What is expected: Filter these entries, keeping only lines that hold the word "Blender".

3D scene scripts:
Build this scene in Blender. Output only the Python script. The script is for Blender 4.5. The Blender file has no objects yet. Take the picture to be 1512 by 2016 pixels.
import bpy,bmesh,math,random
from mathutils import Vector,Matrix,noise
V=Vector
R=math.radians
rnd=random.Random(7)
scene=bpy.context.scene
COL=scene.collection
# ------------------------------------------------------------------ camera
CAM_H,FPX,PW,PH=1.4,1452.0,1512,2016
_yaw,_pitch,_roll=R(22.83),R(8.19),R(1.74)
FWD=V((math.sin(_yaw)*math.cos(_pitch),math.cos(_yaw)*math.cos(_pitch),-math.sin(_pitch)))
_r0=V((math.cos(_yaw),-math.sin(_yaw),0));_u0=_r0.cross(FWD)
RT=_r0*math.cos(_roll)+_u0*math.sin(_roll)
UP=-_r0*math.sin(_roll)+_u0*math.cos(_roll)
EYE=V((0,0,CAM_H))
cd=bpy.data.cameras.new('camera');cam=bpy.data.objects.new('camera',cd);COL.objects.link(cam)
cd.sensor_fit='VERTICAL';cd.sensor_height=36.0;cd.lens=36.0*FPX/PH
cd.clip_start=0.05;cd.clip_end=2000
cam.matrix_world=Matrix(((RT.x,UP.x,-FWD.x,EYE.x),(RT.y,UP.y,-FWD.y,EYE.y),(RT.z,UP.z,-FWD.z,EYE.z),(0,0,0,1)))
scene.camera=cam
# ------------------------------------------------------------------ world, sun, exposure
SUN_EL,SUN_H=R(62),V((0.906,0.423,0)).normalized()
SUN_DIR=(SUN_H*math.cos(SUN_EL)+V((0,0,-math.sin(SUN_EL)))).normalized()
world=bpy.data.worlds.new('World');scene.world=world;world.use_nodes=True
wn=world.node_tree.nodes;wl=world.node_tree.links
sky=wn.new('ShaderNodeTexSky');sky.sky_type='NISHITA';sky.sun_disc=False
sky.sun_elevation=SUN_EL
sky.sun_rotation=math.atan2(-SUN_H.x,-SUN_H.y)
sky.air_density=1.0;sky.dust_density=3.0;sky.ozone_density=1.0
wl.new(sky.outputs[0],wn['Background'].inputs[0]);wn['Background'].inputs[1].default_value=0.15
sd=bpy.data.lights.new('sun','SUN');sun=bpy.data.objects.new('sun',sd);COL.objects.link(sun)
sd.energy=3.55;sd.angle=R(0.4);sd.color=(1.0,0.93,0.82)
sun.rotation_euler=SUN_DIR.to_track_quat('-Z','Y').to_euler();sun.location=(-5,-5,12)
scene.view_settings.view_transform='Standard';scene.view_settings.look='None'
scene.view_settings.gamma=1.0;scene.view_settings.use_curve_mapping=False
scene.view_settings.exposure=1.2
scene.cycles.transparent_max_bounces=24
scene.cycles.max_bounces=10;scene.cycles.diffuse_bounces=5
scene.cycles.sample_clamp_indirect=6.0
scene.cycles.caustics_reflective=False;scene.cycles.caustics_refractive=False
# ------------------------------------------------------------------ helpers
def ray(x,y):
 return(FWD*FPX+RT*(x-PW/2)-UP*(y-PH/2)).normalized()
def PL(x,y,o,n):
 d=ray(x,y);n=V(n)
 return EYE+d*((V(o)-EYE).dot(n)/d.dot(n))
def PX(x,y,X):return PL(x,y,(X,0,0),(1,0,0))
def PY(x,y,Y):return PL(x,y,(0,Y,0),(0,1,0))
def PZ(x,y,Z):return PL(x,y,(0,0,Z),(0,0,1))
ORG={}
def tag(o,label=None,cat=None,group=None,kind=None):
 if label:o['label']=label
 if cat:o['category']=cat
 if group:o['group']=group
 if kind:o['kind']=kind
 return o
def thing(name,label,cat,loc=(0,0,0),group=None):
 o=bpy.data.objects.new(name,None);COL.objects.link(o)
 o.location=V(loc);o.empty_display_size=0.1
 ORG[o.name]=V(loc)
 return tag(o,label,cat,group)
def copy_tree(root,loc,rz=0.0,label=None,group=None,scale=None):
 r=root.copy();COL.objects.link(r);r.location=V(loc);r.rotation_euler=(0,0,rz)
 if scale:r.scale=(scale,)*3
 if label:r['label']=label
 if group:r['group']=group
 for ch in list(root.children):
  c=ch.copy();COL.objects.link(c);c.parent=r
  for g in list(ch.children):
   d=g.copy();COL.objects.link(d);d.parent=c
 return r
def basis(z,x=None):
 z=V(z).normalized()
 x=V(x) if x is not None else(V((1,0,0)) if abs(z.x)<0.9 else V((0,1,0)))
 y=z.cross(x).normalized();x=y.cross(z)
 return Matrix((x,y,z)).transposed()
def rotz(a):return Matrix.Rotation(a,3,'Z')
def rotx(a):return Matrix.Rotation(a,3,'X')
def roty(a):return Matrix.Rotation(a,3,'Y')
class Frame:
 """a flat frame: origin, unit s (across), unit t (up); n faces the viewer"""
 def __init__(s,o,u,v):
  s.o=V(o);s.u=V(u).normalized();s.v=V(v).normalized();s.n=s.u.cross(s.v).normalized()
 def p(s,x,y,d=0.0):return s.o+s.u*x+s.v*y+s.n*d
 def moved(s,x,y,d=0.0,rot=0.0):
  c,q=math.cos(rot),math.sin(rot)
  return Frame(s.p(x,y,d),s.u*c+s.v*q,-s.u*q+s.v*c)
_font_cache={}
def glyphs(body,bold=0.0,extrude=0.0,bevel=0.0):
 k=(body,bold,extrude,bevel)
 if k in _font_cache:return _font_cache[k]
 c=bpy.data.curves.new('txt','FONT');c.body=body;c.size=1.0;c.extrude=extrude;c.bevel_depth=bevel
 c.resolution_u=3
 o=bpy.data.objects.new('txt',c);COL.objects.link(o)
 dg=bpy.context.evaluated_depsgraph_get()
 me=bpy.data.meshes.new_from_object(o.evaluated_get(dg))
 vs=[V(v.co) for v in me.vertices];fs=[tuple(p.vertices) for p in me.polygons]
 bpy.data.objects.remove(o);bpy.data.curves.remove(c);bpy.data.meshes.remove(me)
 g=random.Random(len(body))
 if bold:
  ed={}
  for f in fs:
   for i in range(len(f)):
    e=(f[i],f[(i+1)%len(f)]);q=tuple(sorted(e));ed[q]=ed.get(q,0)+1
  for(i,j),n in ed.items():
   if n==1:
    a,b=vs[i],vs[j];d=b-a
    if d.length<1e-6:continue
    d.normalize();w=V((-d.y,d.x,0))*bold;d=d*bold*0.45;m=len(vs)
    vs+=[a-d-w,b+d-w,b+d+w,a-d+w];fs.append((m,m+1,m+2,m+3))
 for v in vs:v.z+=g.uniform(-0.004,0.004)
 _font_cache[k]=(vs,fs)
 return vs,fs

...

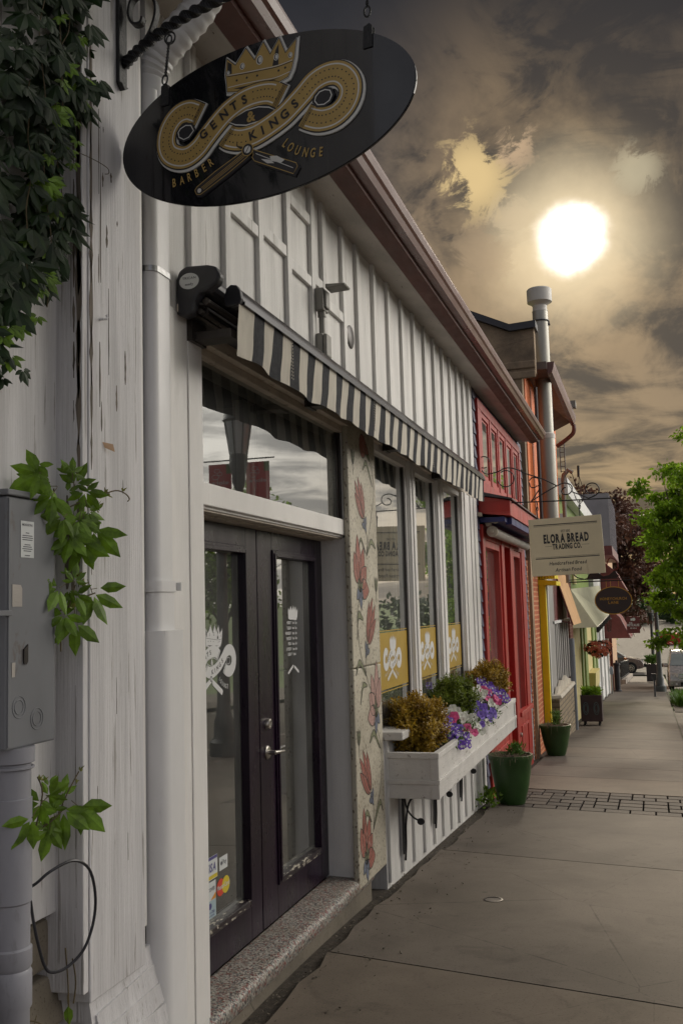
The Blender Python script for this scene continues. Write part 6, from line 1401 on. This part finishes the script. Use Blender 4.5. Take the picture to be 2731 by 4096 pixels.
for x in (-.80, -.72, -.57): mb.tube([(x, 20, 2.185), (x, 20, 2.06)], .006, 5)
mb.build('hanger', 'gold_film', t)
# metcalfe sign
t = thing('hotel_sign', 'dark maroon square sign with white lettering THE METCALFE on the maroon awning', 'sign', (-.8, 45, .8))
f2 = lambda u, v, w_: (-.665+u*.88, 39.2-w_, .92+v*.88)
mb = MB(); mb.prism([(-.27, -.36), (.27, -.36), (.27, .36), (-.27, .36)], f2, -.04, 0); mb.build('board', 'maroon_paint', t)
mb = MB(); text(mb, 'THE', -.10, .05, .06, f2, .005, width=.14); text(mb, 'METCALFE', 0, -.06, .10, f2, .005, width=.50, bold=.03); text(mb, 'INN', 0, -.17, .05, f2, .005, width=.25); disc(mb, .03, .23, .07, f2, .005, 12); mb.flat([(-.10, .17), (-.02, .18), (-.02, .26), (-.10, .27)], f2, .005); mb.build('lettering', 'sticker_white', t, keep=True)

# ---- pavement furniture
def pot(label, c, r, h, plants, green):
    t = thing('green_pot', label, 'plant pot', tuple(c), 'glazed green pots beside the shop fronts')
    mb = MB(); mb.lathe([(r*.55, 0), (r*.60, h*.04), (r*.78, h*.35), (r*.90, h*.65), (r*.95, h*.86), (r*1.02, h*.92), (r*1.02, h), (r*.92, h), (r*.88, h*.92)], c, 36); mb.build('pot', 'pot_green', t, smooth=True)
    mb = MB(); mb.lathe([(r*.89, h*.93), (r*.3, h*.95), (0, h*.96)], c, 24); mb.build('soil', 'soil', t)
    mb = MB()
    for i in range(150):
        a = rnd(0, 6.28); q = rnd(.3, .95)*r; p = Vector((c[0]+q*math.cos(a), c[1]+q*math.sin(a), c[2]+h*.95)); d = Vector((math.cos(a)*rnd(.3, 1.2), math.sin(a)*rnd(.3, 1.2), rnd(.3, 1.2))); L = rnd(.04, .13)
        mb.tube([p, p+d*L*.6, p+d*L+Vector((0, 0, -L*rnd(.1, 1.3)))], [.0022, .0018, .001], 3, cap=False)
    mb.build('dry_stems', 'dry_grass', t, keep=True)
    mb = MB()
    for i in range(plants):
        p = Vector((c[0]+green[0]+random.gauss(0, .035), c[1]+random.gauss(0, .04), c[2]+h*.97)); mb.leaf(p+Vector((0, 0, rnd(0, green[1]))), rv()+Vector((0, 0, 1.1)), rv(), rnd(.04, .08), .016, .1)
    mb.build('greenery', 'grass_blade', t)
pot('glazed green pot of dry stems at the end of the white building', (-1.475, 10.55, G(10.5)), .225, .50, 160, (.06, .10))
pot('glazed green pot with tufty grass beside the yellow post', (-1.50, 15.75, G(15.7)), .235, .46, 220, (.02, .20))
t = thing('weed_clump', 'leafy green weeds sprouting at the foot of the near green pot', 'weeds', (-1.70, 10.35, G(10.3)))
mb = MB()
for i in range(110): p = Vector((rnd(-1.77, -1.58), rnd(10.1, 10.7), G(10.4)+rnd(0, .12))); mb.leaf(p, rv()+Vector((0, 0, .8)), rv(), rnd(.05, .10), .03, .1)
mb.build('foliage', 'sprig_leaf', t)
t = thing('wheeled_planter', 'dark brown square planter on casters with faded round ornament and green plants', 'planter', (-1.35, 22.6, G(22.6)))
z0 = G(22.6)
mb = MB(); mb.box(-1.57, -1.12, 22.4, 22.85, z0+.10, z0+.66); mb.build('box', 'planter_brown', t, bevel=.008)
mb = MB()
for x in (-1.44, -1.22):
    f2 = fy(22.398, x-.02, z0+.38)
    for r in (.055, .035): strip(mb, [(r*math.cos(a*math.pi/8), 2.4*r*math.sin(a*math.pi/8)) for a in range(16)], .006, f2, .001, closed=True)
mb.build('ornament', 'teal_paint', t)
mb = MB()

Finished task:
Build this scene in Blender. Output only the Python script. The script is for Blender 4.5. The Blender file has no objects yet. Take the picture to be 1512 by 2016 pixels.
The Blender Python script for this scene continues. Write part 6, from line 1401 on. This part finishes the script. Use Blender 4.5. Take the picture to be 2731 by 4096 pixels.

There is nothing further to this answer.